→ **Your task**
Each line from the beginning of the data below through the line containing "COL = scene.collection" should be repeated exactly, please.

→ **Data provided**
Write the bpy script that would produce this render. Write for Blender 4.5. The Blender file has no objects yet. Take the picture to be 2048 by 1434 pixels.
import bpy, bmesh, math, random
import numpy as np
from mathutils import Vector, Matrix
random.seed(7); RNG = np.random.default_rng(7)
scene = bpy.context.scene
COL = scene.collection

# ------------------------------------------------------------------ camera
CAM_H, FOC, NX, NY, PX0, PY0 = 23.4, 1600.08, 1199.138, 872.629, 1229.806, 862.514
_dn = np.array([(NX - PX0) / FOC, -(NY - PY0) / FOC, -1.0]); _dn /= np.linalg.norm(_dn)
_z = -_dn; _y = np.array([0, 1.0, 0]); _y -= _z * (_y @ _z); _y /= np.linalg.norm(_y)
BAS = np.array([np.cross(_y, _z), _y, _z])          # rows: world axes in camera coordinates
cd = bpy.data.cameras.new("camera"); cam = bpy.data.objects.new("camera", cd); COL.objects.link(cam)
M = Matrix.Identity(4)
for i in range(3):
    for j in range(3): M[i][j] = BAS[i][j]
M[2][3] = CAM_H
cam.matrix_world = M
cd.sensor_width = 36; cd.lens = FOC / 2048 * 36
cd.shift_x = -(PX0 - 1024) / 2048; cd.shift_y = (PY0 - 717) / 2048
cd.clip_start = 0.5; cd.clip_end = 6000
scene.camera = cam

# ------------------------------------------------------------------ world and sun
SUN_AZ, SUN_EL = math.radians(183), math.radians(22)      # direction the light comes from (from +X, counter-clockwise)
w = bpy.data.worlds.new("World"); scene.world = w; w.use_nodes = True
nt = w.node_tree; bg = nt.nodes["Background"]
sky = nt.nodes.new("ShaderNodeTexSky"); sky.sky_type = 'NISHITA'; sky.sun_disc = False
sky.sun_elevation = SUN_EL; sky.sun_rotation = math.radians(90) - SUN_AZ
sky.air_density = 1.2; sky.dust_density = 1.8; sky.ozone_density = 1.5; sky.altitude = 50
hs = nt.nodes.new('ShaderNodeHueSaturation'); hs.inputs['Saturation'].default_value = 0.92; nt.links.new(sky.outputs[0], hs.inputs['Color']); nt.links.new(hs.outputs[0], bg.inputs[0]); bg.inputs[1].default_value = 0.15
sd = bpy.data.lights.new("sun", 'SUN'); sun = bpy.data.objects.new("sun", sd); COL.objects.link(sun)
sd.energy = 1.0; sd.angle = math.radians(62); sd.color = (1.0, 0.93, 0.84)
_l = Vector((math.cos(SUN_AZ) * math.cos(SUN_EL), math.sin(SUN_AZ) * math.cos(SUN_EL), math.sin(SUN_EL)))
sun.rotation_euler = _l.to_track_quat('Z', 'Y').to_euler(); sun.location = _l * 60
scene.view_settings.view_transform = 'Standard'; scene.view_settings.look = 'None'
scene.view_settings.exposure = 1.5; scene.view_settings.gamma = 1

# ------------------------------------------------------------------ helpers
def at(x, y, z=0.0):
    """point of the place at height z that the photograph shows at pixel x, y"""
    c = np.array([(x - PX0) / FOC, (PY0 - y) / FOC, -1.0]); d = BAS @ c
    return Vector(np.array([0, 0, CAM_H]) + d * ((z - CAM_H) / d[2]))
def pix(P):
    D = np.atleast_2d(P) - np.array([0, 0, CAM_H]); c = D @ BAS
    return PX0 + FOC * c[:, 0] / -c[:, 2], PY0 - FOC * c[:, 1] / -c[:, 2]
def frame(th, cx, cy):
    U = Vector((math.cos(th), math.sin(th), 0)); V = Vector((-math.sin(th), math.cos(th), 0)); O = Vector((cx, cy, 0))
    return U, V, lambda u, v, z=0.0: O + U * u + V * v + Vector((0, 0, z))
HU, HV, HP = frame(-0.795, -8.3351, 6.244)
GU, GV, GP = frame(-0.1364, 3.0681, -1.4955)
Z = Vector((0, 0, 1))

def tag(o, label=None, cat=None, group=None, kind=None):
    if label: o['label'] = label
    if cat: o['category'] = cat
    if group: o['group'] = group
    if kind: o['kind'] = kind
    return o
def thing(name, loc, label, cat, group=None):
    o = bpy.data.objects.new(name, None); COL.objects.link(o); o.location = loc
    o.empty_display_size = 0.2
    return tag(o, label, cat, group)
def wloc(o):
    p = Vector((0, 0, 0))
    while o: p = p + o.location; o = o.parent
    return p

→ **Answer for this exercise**
Write the bpy script that would produce this render. Write for Blender 4.5. The Blender file has no objects yet. Take the picture to be 2048 by 1434 pixels.
import bpy, bmesh, math, random
import numpy as np
from mathutils import Vector, Matrix
random.seed(7); RNG = np.random.default_rng(7)
scene = bpy.context.scene
COL = scene.collection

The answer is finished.